Open source chats with Kasper Timm Hansen
Last week I attended the Rails SaaS Conference, which is a brand new conference revolving around Ruby on Rails and entrepreneurship. Despite writing Rails apps for a while now, I haven’t been very involved in the community, so I wanted to branch out a bit and meet the wider Rails community.
The conference was an incredible experience, but that’s not what I wanted to write about today. (Read Eric Berry’s wonderful write-up of the experience if you’re curious on that front!) I wanted to capture some nuggets of wisdom that Kasper Timm Hansen touched on while we chatted on a Hollywood rooftop.
For those who aren’t familiar, Kasper is a former Rails core member who has made major contributions to the framework. I ran into him while scanning around the second floor lobby for a bottle of water, where we greeted each other for the first time. He told me about his 11-hour flight from Denmark and I told him about my 30-minute Uber ride from home. We shared jokes about how I should craft an intricate travel story because I’m a local. (I didn’t end up doing this.) He’s super personable and extremely humble.
Later during the day, I asked him what he’d recommend to someone like me who has aspirations to eventually contribute to Rails. What he said really stuck with me.
Read bits of the codebase at a time
This one was a very new idea to me. I used to have a preconception that in order to contribute to an open source project, a good place to start would be to browse its GitHub issues or something similar. Kasper suggested that reading little bits of the codebase at a time would be a good first step.
No one understands Rails 100%. There are tens of thousands of lines of code with new contributions all the time. Reading bits over time, whether through api.rubyonrails.org or source code, with the intent to understand will help someone like me get a foot in the door by accumulating some domain knowledge.
In Kasper’s own words:
“I like to think of reading the layers of code as drilling into the ground, viewing the different sediments until you hit bedrock (and then you know this piece). Then picking a different spot to drill into, so you learn bit by bit, but enough that you have a solid understanding for one piece.”
Reading leads to learning
Library code is very different from application code.
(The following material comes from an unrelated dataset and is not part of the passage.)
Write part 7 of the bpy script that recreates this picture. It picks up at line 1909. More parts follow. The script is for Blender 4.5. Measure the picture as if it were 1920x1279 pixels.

Code that is kosher in a consumer-facing application might not fly very well in a library. There are many more nuanced considerations like:
- What could the downstream impacts of this seemingly tiny change be?
- How difficult might it be to maintain this change over time across different people?
- There are deprecation cycles in libraries—you can’t just yank things from them. Is this change as “correct” as possible so we mitigate the risk of deprecating in the future?
- Is this change targeting too specific a use case to be included in a library?
Reading and learning small bits of the codebase over time will shed light on these things and many more. Kasper brought up a great point that this will probably expose features of Ruby that aren’t quite as common in the application world. Learning all of these things will eventually make you a better programmer in general.
Make learning the goal
Finally, this was a really great mindset shift that he proposed: dive into Rails with the goal of learning. If a contribution eventually results from it, great, but what’s more important is that community members are leveling up from delving into Rails.
I love this community mindset. Rails should be about enabling developers to quickly build maintainable software and its community is aiming to grow everyone into better programmers.
Learnings from Rails would absolutely be applicable in any other project, whether that’s another gem, another framework, or even another programming language. Not everything you learn in private app contexts is applicable to open source, but learnings from open source will almost always be applicable to private apps. In the long run, the value of that outweighs any number of issued PRs, whether accepted or rejected.
Closing thoughts
To sum it up: read little bits of code at a time, slowly gain understanding of a specific domain, and do it all with the intent of getting better. There are a lot of higher-level themes in these ideas like curiosity, empathy, and community, and I’m sure I’ll still be noodling on them for the foreseeable future.
I feel like my chats with Kasper has already helped change how I think about open source, and I hope they can do the same for you.